Или наоборот: раз вы признаете, что камер-юнкер имеет все, чего не имеют другие, — и богатство, и чины, и хорошую невесту, и все, чего ни пожелает, — так уж признайте его существом другой породы, припишите ему другие физические особенности, что ли: вот и появляются эти черные бакенбарды у служащих иностранной коллегии, то есть министерства иностранных дел — того самого, где служила молодежь только из высшей и богатейшей знати, того самого, которое в 1830-х годах обгоняло в отношении «блеска» даже гвардию, ставшую подозрительной после 14 декабря.

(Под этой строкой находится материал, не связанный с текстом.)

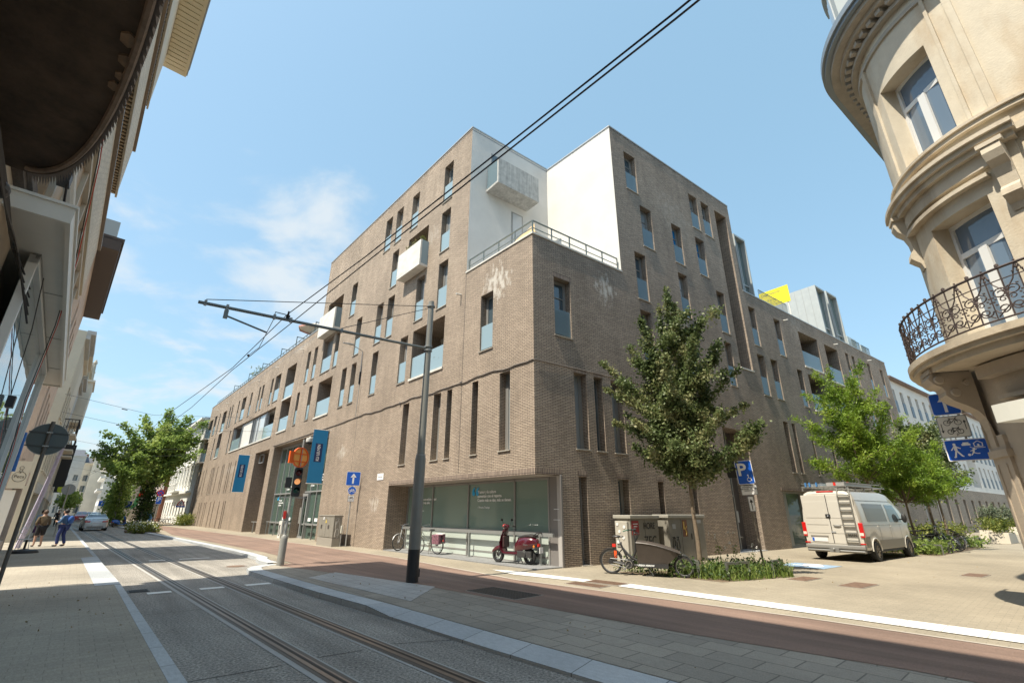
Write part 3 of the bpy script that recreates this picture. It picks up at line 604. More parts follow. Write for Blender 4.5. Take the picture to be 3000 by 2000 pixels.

В одном рассказе 1834 года дама, генеральша, помешанная на великосветскости, «находила, что теперь слишком уже обыкновенно прельщаться гусарским мундиром или чешуйчатыми эполетами, как то бывало лет пять тому назад. В самом деле, кажется, пришло счастливое время нашей братьи, из иностранной коллегии; это не я один, и некоторые дамы говорят…» [100] Замечу, что и у камер-юнкера Теплова, того самого, который «похитил» героиню Поприщина, тоже черные бакенбарды, о чем в первую очередь сообщает своей приятельнице и собачка Меджи.

100

«История моего приятеля Алексея Ивановича Лирова». — «Телескоп», 1834, № 8, стр. 473–474. Подпись: «Х».